« À l'époque où il lut le manuscrit d'Hector, Albert Camus était aux prises avec l'une de ses oeuvres majeures : L'Homme révolté. Peut-être que mon roman, qui sentait le soufre, lui sembla épouser la ligne qu'il développait tout au long de ce vaste essai. Il y retrouvait non seulement le train-train d'une Algérie coloniale ignorant son destin, mais, à travers ce semblant d'innocence, le malaise inspiré par de jeunes voyous qu'une sorte de fatalité, sous la splendeur des nuages et des roseaux dansant leur pavane, conduirait à trancher les mains à un pianiste avant de le débiter en morceaux. L'horreur de l'acte, la splendeur du décor et du Temps bondissant de seconde en seconde, tout cela était donné à la fois. Les personnages n'en avaient aucune conscience. Cette conscience était dévolue à l'auteur qui, à un moment, s'identifiant à Dieu, s'écriait : "Quelle faute monstrueuse que la Création ! "Il s'agissait, alors, pour Dieu, de barrer d'un trait de plume les lois
régissant cette création : sur la jetée du port de Musturaga, mes deux héros se fondaient en une entité unique, qui abolissait toute dimension, toute limite, toute loi. La Terre éclatait. »

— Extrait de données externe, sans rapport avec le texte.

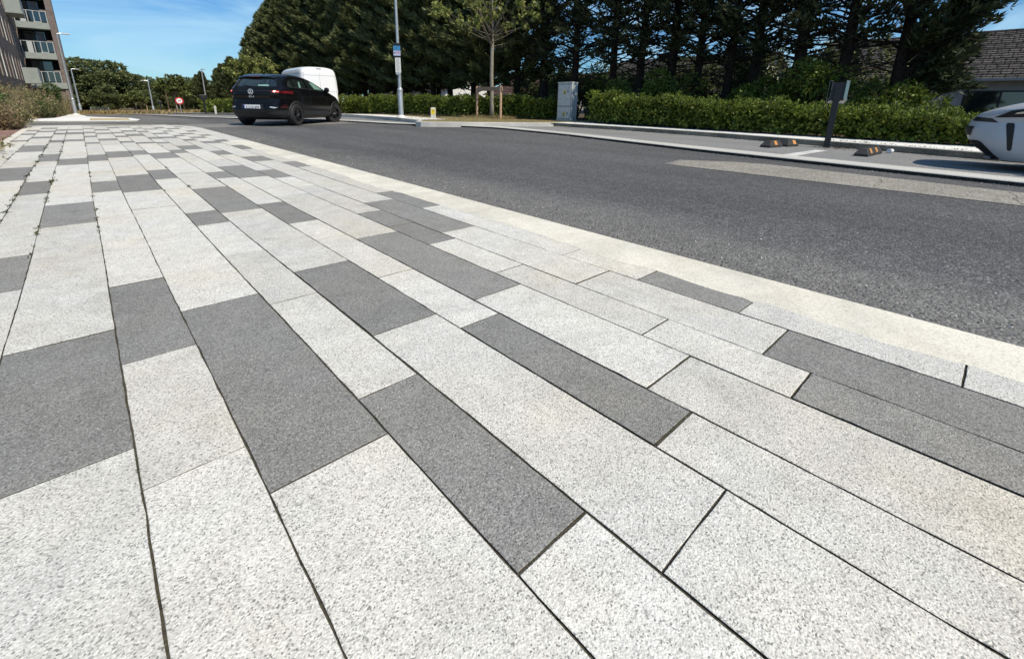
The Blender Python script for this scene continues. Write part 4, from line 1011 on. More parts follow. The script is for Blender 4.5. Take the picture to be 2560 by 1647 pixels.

Jean-Pierre Millecam, révélé par Albert Camus, le compatriote compassionnel, revient sur les années de feu et de foi : le combat au jour le jour pour l'Algérie indépendante, les violences subies et la fuite au Maroc devenu désormais légendaire, sans oublier les rencontres déterminantes sur la scène parisienne avec Jean Cocteau, Jules Roy, Maurice Nadeau, Angelo Rinaldi ou Jean Daniel.